Dad and dude a real odd couple in 'Due Date'

Zach Galifianakis as Ethan Tremblay in the new comedy "Due Date," also starring Robert Downey Jr. and Jamie Foxx and in theaters Nov. 5, 2010. Credit: Warner Bros. Pictures
On the heels of last year's "The Hangover" - Hollywood's most profitable R-rated comedy - director Todd Phillips delivers "Due Date," in which an uptight expectant father and an insufferable noodge (with a small dog, nice touch) travel together cross country in a race against childbirth. The rather treadless concept upon which "Due Date" rolls - the Odd Couple takes a road trip - has been done so many times we can't even count, but what's really missing here is the kind of interpersonal venom that would have made it hilarious.
What will likely dawn on the viewer long before the humorless Peter Highman (Robert Downey Jr.) and the clueless Ethan Tremblay (Zach Galifianakis) hit the road is that Downey and Galifiankis could easily have changed places: Downey is adept at mixing irritable and charming and has spent a career playing smart-alecky characters; Galifianakis, a very original personality, can certainly play the uptight, weird and easily disturbed.
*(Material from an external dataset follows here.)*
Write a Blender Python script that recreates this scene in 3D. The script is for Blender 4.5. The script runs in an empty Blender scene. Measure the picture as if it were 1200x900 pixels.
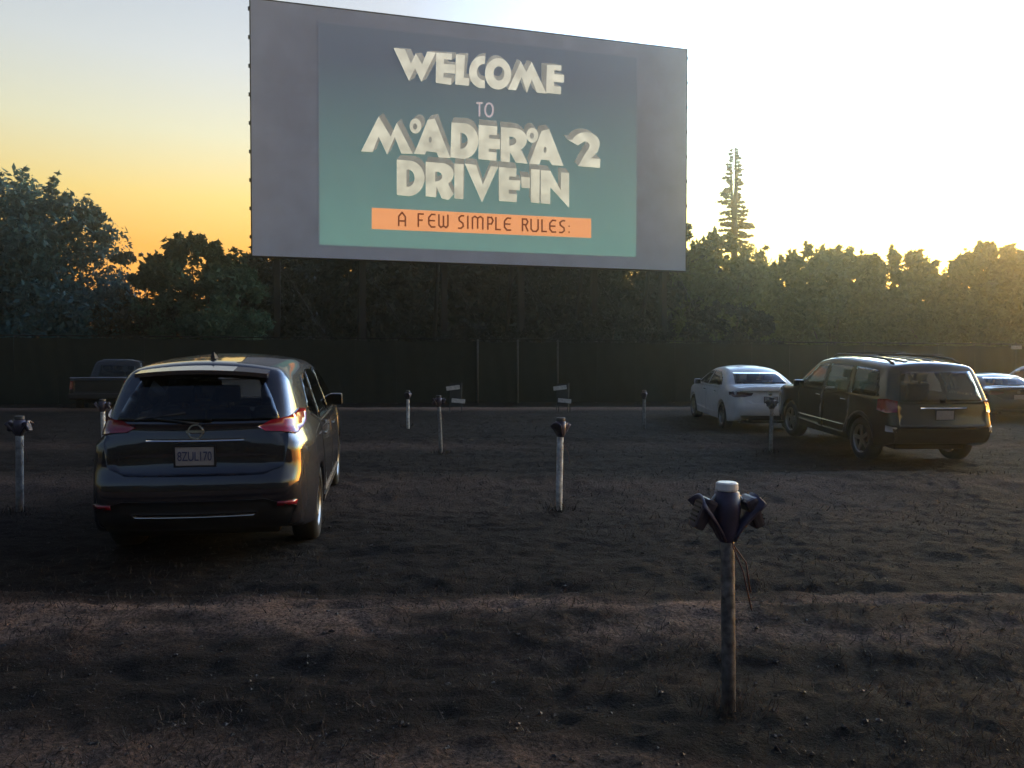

Without a more clearly defined clash of characters, the movie lacks focus and tension. There are laughs, but they feel like speed bumps.
From the beginning of his career, Phillips has recycled a single winning comedy formula: unfortunate things happening to unlovable people. But before Peter and Ethan even start their trip from Atlanta to Los Angeles - so the nervous father-to-be can be with his wife (Michelle Monaghan) for the arrival of their first child - it's clear the odd-coupling is too tepid. What happened to the overage frat boys of "Hangover'' was Las Vegas. What happens to Peter and Ethan in "Due Date" is each other. And it's not that awful. Or awful enough.